The State of Utah on March 22, 2019 returned to the topic of non-competes for the third time in three years. It had passed that statute in 2016 (as we noted), and then amended in 2018 (as we also discussed here earlier), and now is at it again, by amending it once more. Maybe they are hoping that the third time’s a charm, as they say.
It seems that, like Goldilocks, the broadcasting industry found the original 2016 statutory bed to be a little too hard for it to sleep in. As we discussed at the time:
The State of Utah recently enacted Utah Code Annotated 34-51-101 et seq., the so-called Post-Employment Restrictions Amendments, which limit restrictive covenants entered into on or after May 10, 2016 to a one-year time period from termination. Although this could curtail certain employers’ plans, the amendments enacted provide some important exceptions and are in fact much more favorable to employers than those first proposed, which would have precluded virtually all post-employment restrictions in Utah.
[Utah Restricts Post-Employment Restrictions By James P. Flynn on April 6, 2016]
Thus, in 2018, the statute was amended to provide certain rules to apply specifically to the broadcasting industry:
In Utah, the legislature amended the two-year old Post-Employment Restrictions Act (which we had written about before) to limit the enforcement of non-compete agreements against employees in the broadcasting industry. The statute (HB 241) imposes a compensation test that precludes non-competes for broadcast industry employees making less than $47,476 annually, limits broadcast company employment contracts to four years or less, and nullifies any restriction that would limit competition beyond the original contract expiration date (meaning that an employee with a one year restriction who leaves a broadcast employer three months before contract expiration would have a three-month non-compete rather than a one-year non-compete). The amendment also allows enforcement only if the employee is either terminated “for cause,” or the employee breaches the employment contract “in a manner that results in” his or her separation, curious language that seems to leave unaddressed whether a non-compete can be enforced where a non-breaching employee simply resigns.
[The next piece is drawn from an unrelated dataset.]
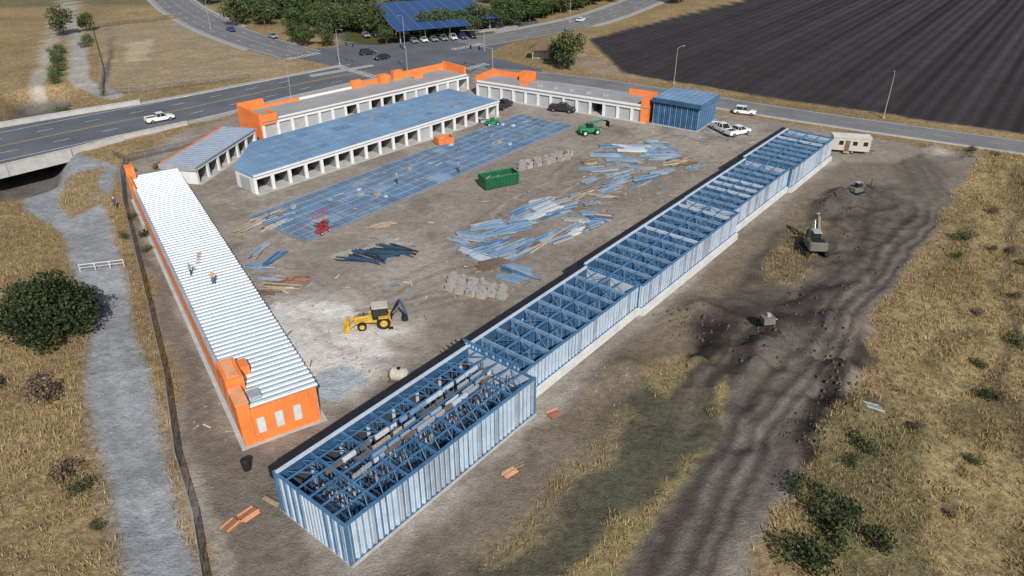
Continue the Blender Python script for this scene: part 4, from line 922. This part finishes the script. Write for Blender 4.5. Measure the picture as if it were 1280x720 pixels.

While this amendment is certainly part of the trend of states (Arizona, Connecticut, the District of Columbia, Illinois, Maine, Massachusetts, and New York) having statutes specific to non-compete agreements in the broadcasting industry, it also fits in the broader trend of industry-specific limitations targeting an expanding list of industries and the even broader attack on non-compete agreements more generally.
[Utah and Idaho Continue Trend of State Legislatures’ Focusing on Non-Competes By James P. Flynn on April 16, 2018]
Evidently, somebody must have felt that this was too soft on the enforcement of contracts negotiated at arms’ length in the broadcasting industry because it precluded consenting parties from agreeing to contracts of more than four years. So now the statute has removed the four-year cap and replaced it with an amended provision stating that a broadcasting industry non-compete may be included as “part of a written contract of reasonable duration, based on industry standards, the position, the broadcasting employee’s experience, geography, and the parties’ unique circumstances.” Thus, less than three years after enacting the statute and less than one year after trying to put that industry-specific exception to bed, the Utah legislature jumped at the chance to nestle into a result that it must hope “was just right.” I guess we will see.